Cycling safety: Do your part to keep it safe and fun

MANITOULIN–Summer is here and so is the warm sunny weather. This means that outdoor enthusiasts of all ages are enjoying their favourite activities. Cyclists are now riding their bikes and using the roads and area trails. It is important for cyclists and motorists to keep safety in mind when on their travels.

Here are a few things to remember:


• Motorists must allow cyclists a safe space to ride on the roadway, as a bicycle has the same rights and responsibilities when on the road.
• Do not honk your horn at a cyclist unless you are doing so for safety reasons. This could startle the person riding the bike, which could cause them to lose control of their bicycle.
• If you decide to pass a cyclist, ensure that you pass in a safe place that will allow you to overtake the rider without forcing them off the road.
• Use a little extra caution and drive defensively when travelling through residential areas. Younger riders may dart out onto the street suddenly from a driveway.
• Intersections are a common location for collisions between vehicles and cyclists. Be aware of this when you approach a controlled intersection.
• When making a right turn, check your mirror to ensure that there are no cyclists in your blind spot or attempting to go by you on the right.

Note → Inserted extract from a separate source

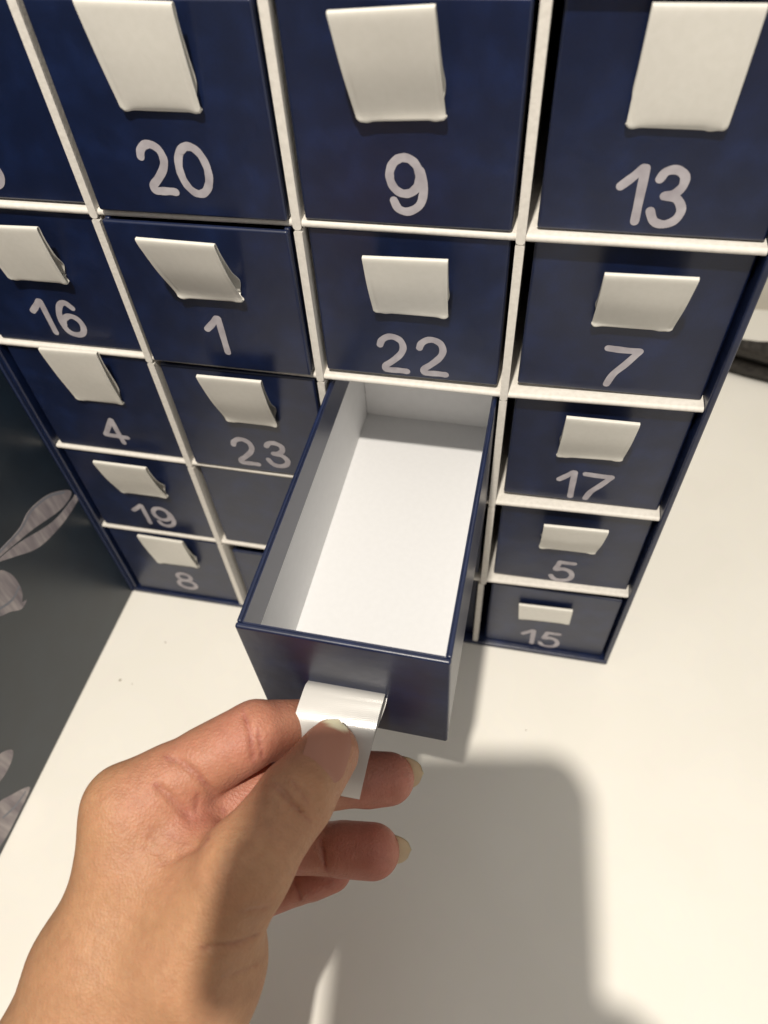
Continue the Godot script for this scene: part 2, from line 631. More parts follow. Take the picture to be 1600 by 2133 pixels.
func ribbon(tl: Vector2, tr: Vector2, br: Vector2, bl: Vector2, lean: float, z: float, parent: Node3D) -> void:
	# a loop of satin that leaves a slit, bellies out, stands up and leans away from the drawer front
	var belly := rng.randf_range(1.9, 2.5) if lean > 5.5 else rng.randf_range(1.1, 1.4)
	var gap := rng.randf_range(0.45, 0.95)
	var tuck_l := rng.randf_range(0.05, 0.16)
	var tuck_r := rng.randf_range(0.05, 0.16)
	var ph := rng.randf() * TAU
	var path := func(u0: float, v: float) -> Vector3:
		var u := 0.5 - 0.5 * cos(PI * u0)
		var top := tl.lerp(tr, u)
		var bot := bl.lerp(br, u)
		# corners of the foot bunch up where the loop narrows into its slit
		var pl := exp(-pow((u - tuck_l) / 0.05, 2.0))
		var pr := exp(-pow((u - 1.0 + tuck_r) / 0.05, 2.0))
		var edge := exp(-pow(u / 0.10, 2.0)) + exp(-pow((1.0 - u) / 0.10, 2.0))
		var sag := 0.28 * (pl + pr) - 0.6 * exp(-pow(u / 0.02, 2.0)) - 0.6 * exp(-pow((1 - u) / 0.02, 2.0))
		var wave := 0.35 * sin(u * 4.0 + ph) - 0.22 * (exp(-pow((u - 0.05) / 0.012, 2.0)) + exp(-pow((u - 0.95) / 0.012, 2.0)))
		var mid := bot.lerp(top, 0.5)
		var slit := Vector2(lerpf(bot.x, (bl.x + br.x) / 2.0, 0.10), bot.y + 2.6)
		var k := [
			Vector3(slit.x, slit.y, z - 0.4),
			Vector3(slit.x, slit.y - 0.6, z + 0.8),
			Vector3(bot.x, bot.y + 0.3 - sag, z + belly * 0.55 + wave * 0.4),
			Vector3(bot.x, bot.y + 0.4 - sag, z + belly + 0.4 * edge),
			Vector3(bot.lerp(top, 0.12).x, bot.lerp(top, 0.12).y, z + belly + 0.9 + wave * 0.6),
			Vector3(mid.x, mid.y, z + lerpf(belly, lean, 0.55) + 0.7 + wave * 0.5),
			Vector3(bot.lerp(top, 0.85).x, bot.lerp(top, 0.85).y, z + lerpf(belly, lean, 0.9) + 0.6),
			Vector3(top.x, top.y - 0.5, z + lean + 0.5),
			Vector3(top.x, top.y, z + lean - 0.1),
			Vector3(top.x, top.y - 0.5, z + lean - 0.8),
			Vector3(bot.lerp(top, 0.8).x, bot.lerp(top, 0.8).y, z + lerpf(belly, lean, 0.8) - gap * 0.7),
			Vector3(mid.x, mid.y, z + lerpf(belly, lean, 0.4) - gap),
			Vector3(bot.lerp(top, 0.25).x, bot.lerp(top, 0.25).y + 1.0, z + maxf(belly - gap - 1.0, 0.8)),
			Vector3(slit.x, slit.y + 0.7, z + 0.5),
			Vector3(slit.x, slit.y + 0.6, z - 0.4),
		]
		return along(k, v)
	obj("ribbon_pull", sheet(path, 41, 57, 0.24), M.satin, parent)


# ------------------------------------------------------------------ drawers
var drawer_meshes := {}


func drawer_body(t: Node3D, w: float, h: float, depth: float) -> void:
	# local: x across from the middle, y up from the foot, front face at z = 0
	var key := "%.1f %.1f" % [w, h]
	if not drawer_meshes.has(key):
		var hw := w / 2.0
		drawer_meshes[key] = [
			box_mesh(Vector3(-hw, 0, -1.9), Vector3(hw, h, 0), 0.9, 3),
			box_mesh(Vector3(-hw, 0.1, -depth), Vector3(-hw + 1.9, h - 0.05, -1.95), 0.6),
			box_mesh(Vector3(hw - 1.9, 0.1, -depth), Vector3(hw, h - 0.05, -1.95), 0.6),
			box_mesh(Vector3(-hw + 1.95, 0.1, -depth), Vector3(hw - 1.95, h - 0.05, -depth + 1.9), 0.6),
			box_mesh(Vector3(-hw + 1.95, 0.2, -depth + 1.95), Vector3(hw - 1.95, 2.0, -1.95), 0.3),
		]
	var ms: Array = drawer_meshes[key]
	obj("front_panel", ms[0], M.navy_laminate, t)
	obj("side_panel", ms[1], M.navy_laminate, t)
	obj("side_panel", ms[2], M.navy_laminate, t)
	obj("back_panel", ms[3], M.navy_laminate, t)
	obj("floor_panel", ms[4], M.white_paper, t)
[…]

• Do regular inspections of your bicycle to make sure that it is improper working order.
• Make sure that your bike is the correct size for you. A bike that is not the right size for you is difficult to control and generally not comfortable to ride anyways.
• Wear a helmet! Helmets are mandatory for all riders under 18-years-old and are just common sense. Helmets must also be fitted and worn properly.
• Obey all traffic laws. Cyclists must obey the same traffic laws as any other vehicle on the road.
• When riding on the street, ride as close to the right side of the road a safely possible.
• Scan the road ahead for potholes, sewer grates or other road hazards. This will allow you to safely take the space you need to stop or move around the hazard.
• Signal your intentions. If you must move out into traffic, change lanes, stop, or turn; use the proper hand signals to let others know where you are going. This is required by law.
• Ride in single file on the roadway and allow enough space between you and the bike ahead of you.
• Do not take passenger on your bike…period. This is extremely dangerous and illegal unless the bike is designed for two persons.
• Wear bright clothing and be visible.
• If you plan to ride at night, you are required to have a working headlight and a tail light on your bike. This will help you to be visible and to see where you are going.
• Very young riders should be properly supervised. Children under 10 years of age do not have the decision making skills to judge speed and distance that adults have. A parent should be riding with their children. It is also important to teach your children how to ride their bikes safely and make them aware of the rules.

“Safety on our roads is one of the top priorities of the OPP, Bicyclists have as much right to use the roadways as do motorists,” advises Staff Sergeant Kevin Webb, detachment commander for the Manitoulin OPP. “By respecting one another this is one way that everyone keeps safe. Remember the rules and always ride safe and have an enjoyable summer.”